On March 20, 2012, OSHA issued a final rule that substantially modifies its Hazard
Communication Standard (HCS) to conform to the United Nations’ Globally Harmonized
System of Classification and Labeling of Chemicals (GHS). The modifications to the HCS include:

  • Revised criteria for classification of chemical hazards;
  • Revised labeling provisions that include requirements for use of standardized signal words, pictograms, hazard statements, and precautionary statements;
  • A specified format for safety data sheets;
  • Related revisions to definitions of terms used in the standard; and
  • Requirements for employee training on labels and safety data sheets.

What Does the Standard Require?

The OSHA Hazard Communication Standard requires that employees be provided with hazard information about the chemicals with which they work. Employees receive such information through the effective labeling of hazardous product containers, through the availability of material safety data sheets, and through comprehensive training programs.

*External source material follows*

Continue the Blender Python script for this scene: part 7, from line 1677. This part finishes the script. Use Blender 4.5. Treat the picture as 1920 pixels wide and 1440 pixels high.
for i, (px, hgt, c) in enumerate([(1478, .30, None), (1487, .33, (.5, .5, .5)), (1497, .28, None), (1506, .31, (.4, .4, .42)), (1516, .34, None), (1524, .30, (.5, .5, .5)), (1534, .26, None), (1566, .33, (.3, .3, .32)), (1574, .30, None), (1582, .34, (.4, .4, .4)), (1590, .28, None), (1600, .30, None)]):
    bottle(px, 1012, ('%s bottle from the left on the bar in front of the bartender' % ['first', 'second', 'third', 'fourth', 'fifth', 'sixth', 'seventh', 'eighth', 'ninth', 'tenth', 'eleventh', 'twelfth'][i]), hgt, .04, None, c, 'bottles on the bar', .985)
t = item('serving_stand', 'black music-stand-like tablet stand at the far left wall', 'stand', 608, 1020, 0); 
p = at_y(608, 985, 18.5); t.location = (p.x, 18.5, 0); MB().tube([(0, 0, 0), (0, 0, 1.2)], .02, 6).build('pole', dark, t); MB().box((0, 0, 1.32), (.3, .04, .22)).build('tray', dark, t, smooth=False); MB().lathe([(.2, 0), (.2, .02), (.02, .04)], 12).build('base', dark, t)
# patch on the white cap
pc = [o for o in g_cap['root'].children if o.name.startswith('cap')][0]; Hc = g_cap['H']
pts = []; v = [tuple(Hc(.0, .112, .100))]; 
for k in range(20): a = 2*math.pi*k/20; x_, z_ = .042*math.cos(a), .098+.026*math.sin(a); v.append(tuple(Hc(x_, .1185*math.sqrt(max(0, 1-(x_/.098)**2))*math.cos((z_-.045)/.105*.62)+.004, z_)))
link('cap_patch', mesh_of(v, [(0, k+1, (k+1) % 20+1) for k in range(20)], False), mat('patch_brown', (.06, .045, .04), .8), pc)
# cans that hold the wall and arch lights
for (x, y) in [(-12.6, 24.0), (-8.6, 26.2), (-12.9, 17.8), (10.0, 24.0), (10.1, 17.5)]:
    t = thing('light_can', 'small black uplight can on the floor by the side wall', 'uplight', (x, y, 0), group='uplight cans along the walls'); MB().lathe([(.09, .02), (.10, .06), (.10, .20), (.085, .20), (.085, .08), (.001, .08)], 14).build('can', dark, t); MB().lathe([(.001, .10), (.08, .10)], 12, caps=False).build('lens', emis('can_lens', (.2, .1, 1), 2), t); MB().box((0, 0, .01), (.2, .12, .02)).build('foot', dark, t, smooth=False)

Training Resources to Help You Comply

Effective Dates

The table below summarizes the phase-in dates required under the revised Hazard Communication Standard (HCS):

Effective Completion Date
Train employees on the new label elements and safety data sheet (SDS) format.
Dec. 1, 2013
Chemical manufacturers, importers, distributors, and employers Compliance with all modified provisions of this final rule except:

The distributor shall not ship containers labeled by the chemical manufacturer or importer unless it is a GHS label.
June 1, 2015

Dec. 1, 2015
Employers Update alternative workplace labeling and hazard communication program as necessary, and provide additional employee training for newly identified physical or health hazards. June 1, 2016

What Are the Common Hazards and Solutions?

Working with hazardous chemicals can be a dangerous endeavor and the consequences can be serious. Exposure to hazardous chemicals can contribute to many health effects, including heart ailments and kidney and lung damage. The use of chemicals also has the potential to cause fires, explosions, and serious accidents.

Safety data sheets (SDS) represent the primary source of hazard information and must be readily accessible to workers. They should contain all pertinent physical and health hazard information, exposure limits, precautions for safe handling and use, and applicable control measures including personal protective equipment use requirements.

Product labeling also is an effective method used to communicate hazard information. Intended to be an immediate visual reminder of the hazards presented by a chemical product, labels are required to include all appropriate physical and health hazard warnings.

Effective employee training is crucial. Employers are required to provide workers with information and training regarding the chemicals they will work with. Training must be provided prior to exposure to a hazardous chemical.

Keep in mind that it is not enough to make the information available. Employers need to make sure that hazard information is fully understood by employees. Employers must take into account language barriers, illiteracy and other factors and take all actions necessary to ensure that employees gain the necessary understanding of all hazards associated with those chemicals they may be exposed to.

Ultimately, employers must develop and implement a written hazard communication program that includes all of the elements of hazard communication referenced above.